For generations now, the United States has been content to keep
Puerto Rico as a forgotten colonial possession and tax haven for
corporations.
In the process, Puerto Rican terrorists became for this country
what Irish Republican Army terrorists were to England, or what
the Palestine Liberation Organization was to Israel — a terrible
reminder that some were so unhappy with the inequality that they
would resort to violence.
Anyone who doubts that need only compare the average sentence
of 70 years these Puerto Ricans got for seditious conspiracy and
weapons offenses — remember, none of the 16 was convicted of
actually setting a bomb or injuring anyone — to those received by
many murderers, rapists and even other terrorists.

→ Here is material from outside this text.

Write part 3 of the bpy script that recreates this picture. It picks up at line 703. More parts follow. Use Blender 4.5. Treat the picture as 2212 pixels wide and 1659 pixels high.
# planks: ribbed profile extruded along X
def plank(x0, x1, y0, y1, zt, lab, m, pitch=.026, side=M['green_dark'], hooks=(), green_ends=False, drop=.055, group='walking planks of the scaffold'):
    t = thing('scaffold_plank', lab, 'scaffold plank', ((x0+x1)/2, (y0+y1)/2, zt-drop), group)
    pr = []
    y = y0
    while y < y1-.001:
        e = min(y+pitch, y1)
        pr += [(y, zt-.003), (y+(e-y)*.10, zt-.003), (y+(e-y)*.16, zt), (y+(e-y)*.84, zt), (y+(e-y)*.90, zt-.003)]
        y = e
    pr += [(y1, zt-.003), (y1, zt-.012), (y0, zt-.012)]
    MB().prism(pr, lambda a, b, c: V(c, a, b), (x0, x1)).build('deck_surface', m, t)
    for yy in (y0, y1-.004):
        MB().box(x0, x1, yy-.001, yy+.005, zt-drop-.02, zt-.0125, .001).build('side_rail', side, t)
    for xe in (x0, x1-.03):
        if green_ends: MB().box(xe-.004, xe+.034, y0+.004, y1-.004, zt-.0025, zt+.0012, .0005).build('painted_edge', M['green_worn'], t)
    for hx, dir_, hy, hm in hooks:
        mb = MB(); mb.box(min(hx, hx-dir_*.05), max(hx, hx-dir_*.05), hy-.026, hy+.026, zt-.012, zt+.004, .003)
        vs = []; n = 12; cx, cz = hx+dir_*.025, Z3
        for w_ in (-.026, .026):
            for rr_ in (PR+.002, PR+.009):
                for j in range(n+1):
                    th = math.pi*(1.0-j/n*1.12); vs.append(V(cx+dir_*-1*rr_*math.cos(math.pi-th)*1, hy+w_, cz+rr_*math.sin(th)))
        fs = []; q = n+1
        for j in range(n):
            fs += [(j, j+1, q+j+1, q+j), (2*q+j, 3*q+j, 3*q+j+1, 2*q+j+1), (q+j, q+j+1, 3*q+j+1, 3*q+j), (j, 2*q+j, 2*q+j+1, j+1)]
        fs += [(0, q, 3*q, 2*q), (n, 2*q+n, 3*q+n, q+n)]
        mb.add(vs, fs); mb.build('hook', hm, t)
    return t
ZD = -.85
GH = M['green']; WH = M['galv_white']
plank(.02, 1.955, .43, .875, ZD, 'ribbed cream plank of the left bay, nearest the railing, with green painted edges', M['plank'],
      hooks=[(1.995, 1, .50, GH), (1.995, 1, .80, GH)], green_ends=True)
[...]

To his credit, Clinton, like President Jimmy Carter, who granted
clemency to four Puerto Rican nationalists in 1979, understood
that to heal long-running ethnic conflicts like these, a leader must
take a bold step, even granting amnesty to enemies in hopes of
turning them toward peaceful solutions.
His decision was hardly a sudden, slick tactic to shore up Hillary's
support among New York Puerto Ricans. This column revealed in
January 1997 that Cardinal O'Connor and Puerto Rican leaders
were pressing the White House for clemency as a symbolic
gesture of reconciliation on the 100th anniversary of the 1898 U.S.
invasion of Puerto Rico.
It was not just the small pro-independence movement calling for
their release. Even the most conservative leaders among the 6.6
million Puerto Ricans on the island and here supported their
release.
The Monica Lewinsky scandal, however, forced the White House
to postpone many decisions, this one included.
When he finally acted, Clinton must have expected the prisoners
would just be grateful and head for the exits. The idea of people
actually believing in a cause must be an alien concept to him.
It was not the anti-violence pledge that prevented them from
leaving right away. It was the fact that Clinton was freeing some of
them, not all. They didn't want to leave a trio of comrades behind.
In addition, they balked because parole conditions stipulate they
cannot even attend public meetings with one another. That would
prevent them from working legally for Puerto Rico's
independence.
Serrano is so angry at the First Lady's meddling that he has
withdrawn his endorsement of her expected Senate bid.
"Why are Hillary and everyone else upset about them taking three
weeks to decide?" Serrano asked. "We've had to deal with 101
years of waiting for U.S. to decide what to do with our island."